The BAA is seen by some as the Hub’s answer to the Big Apple’s performing arts high school that was featured in the 1980 movie “Fame.” The roster of New York’s LaGuardia alumni includes entertainment superstars like Jennifer Aniston, Robert deNiro, Laurence Fishburne, Nicki Minaj, Al Pacino, Wesley Snipes, and Ben Vereen. The BAA alumni roster—not so much.

To explain the difference, Boston parents contend that the BAA space constraints and physical facilities are far below those at an ordinary school, much less one dedicated to the performing and visual arts. Unbelievable as it sounds, the school has no auditorium.

According to a BAA Family Council press release, in 1998 the BAA was assigned a converted post office building at 174 Ipswich St. near Fenway Park as a temporary home.  Only minimal improvements were made to the building as it was not considered a permanent option.

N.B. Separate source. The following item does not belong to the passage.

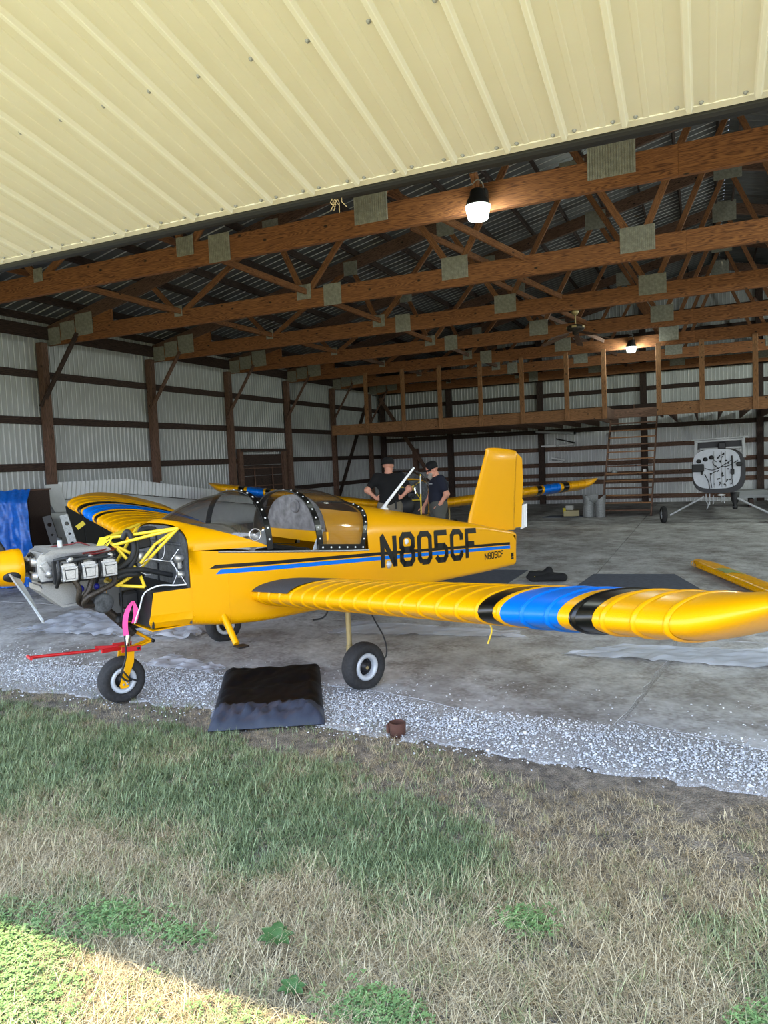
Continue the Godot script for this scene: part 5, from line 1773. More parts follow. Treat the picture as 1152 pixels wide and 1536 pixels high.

Since then, the BAA community has spent significant time and money assessing more than 45 preferable sites in the city. Nevertheless, they reluctantly agreed last year to keep BAA on Ipswich Street, relying on assurances that the Boston Public Schools would advocate for the BAA to receive Massachusetts School Building Authority (MSBA) renovation funding.

However, in December, the MSBA rejected the BPS’s Statement of Interest, noting that “BAA’s renovation is not perceived to be a priority for Boston.”

Most classrooms in the former post office building have no windows or natural light. And more than 90 percent of the BAA core academic classrooms and arts areas do not meet the MSBA’s minimum space requirements. In addition, the school’s science labs don’t meet minimum safety requirements.

Visual Arts students are using a converted kiln room as a classroom that seats no more than 8 students, creating a situation where students are taking turns being able to sit. Other classes are conducted in storage and office spaces. Sometimes classes take place in hallways and closets.

The lack of an auditorium or other performance space significantly limits the faculty’s ability to prepare graduates for collegiate and professional careers in the performing arts.

One parent mentioned that BAA students had to rent space at Emerson College to do their annual musical, but could only afford to do so for two nights. Even though the city sometimes makes places like the Strand Theatre in Uphams Corner available at little or no cost, BAA faculty feel that high school students need to be able to rehearse in the same space in which they will perform.

Parents are encouraging all concerned parents and arts appreciators to sign their on-line petition (signon.org/sign/guarantee-renovations). They hope to shame city officials into changeing their stepchild status into a Cinderella story.